Quote the full listing word for word.

>> BEGIN

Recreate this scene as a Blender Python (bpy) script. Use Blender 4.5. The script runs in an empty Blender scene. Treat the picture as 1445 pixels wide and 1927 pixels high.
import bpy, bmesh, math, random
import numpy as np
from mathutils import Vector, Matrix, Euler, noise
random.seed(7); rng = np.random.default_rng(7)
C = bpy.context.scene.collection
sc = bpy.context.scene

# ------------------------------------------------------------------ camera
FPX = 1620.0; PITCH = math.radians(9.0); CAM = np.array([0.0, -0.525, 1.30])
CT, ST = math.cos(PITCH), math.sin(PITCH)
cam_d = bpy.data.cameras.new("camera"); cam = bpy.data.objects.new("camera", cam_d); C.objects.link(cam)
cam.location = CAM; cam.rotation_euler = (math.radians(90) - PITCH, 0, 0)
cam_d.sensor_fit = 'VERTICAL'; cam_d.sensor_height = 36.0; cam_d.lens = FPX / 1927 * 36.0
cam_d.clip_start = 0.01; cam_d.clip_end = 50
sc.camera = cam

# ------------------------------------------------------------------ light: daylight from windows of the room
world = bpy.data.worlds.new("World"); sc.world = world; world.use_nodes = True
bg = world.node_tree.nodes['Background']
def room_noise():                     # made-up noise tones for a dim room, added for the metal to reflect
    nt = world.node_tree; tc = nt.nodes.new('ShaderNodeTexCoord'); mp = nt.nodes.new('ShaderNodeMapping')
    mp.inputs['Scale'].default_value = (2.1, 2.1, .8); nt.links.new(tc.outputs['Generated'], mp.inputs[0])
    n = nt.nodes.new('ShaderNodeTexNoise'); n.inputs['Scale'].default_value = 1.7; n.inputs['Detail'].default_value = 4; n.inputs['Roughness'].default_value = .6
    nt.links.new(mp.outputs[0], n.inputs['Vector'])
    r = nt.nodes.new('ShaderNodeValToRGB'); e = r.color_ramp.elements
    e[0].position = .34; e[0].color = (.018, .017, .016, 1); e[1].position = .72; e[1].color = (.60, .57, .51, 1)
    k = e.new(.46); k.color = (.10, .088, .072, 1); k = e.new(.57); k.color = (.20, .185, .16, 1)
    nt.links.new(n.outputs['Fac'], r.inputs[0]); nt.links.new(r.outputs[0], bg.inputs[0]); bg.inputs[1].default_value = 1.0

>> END

## Completed exercise
Recreate this scene as a Blender Python (bpy) script. Use Blender 4.5. The script runs in an empty Blender scene. Treat the picture as 1445 pixels wide and 1927 pixels high.
import bpy, bmesh, math, random
import numpy as np
from mathutils import Vector, Matrix, Euler, noise
random.seed(7); rng = np.random.default_rng(7)
C = bpy.context.scene.collection
sc = bpy.context.scene

# ------------------------------------------------------------------ camera
FPX = 1620.0; PITCH = math.radians(9.0); CAM = np.array([0.0, -0.525, 1.30])
CT, ST = math.cos(PITCH), math.sin(PITCH)
cam_d = bpy.data.cameras.new("camera"); cam = bpy.data.objects.new("camera", cam_d); C.objects.link(cam)
cam.location = CAM; cam.rotation_euler = (math.radians(90) - PITCH, 0, 0)
cam_d.sensor_fit = 'VERTICAL'; cam_d.sensor_height = 36.0; cam_d.lens = FPX / 1927 * 36.0
cam_d.clip_start = 0.01; cam_d.clip_end = 50
sc.camera = cam

# ------------------------------------------------------------------ light: daylight from windows of the room
world = bpy.data.worlds.new("World"); sc.world = world; world.use_nodes = True
bg = world.node_tree.nodes['Background']
def room_noise():                     # made-up noise tones for a dim room, added for the metal to reflect
    nt = world.node_tree; tc = nt.nodes.new('ShaderNodeTexCoord'); mp = nt.nodes.new('ShaderNodeMapping')
    mp.inputs['Scale'].default_value = (2.1, 2.1, .8); nt.links.new(tc.outputs['Generated'], mp.inputs[0])
    n = nt.nodes.new('ShaderNodeTexNoise'); n.inputs['Scale'].default_value = 1.7; n.inputs['Detail'].default_value = 4; n.inputs['Roughness'].default_value = .6
    nt.links.new(mp.outputs[0], n.inputs['Vector'])
    r = nt.nodes.new('ShaderNodeValToRGB'); e = r.color_ramp.elements
    e[0].position = .34; e[0].color = (.018, .017, .016, 1); e[1].position = .72; e[1].color = (.60, .57, .51, 1)
    k = e.new(.46); k.color = (.10, .088, .072, 1); k = e.new(.57); k.color = (.20, .185, .16, 1)
    nt.links.new(n.outputs['Fac'], r.inputs[0]); nt.links.new(r.outputs[0], bg.inputs[0]); bg.inputs[1].default_value = 1.0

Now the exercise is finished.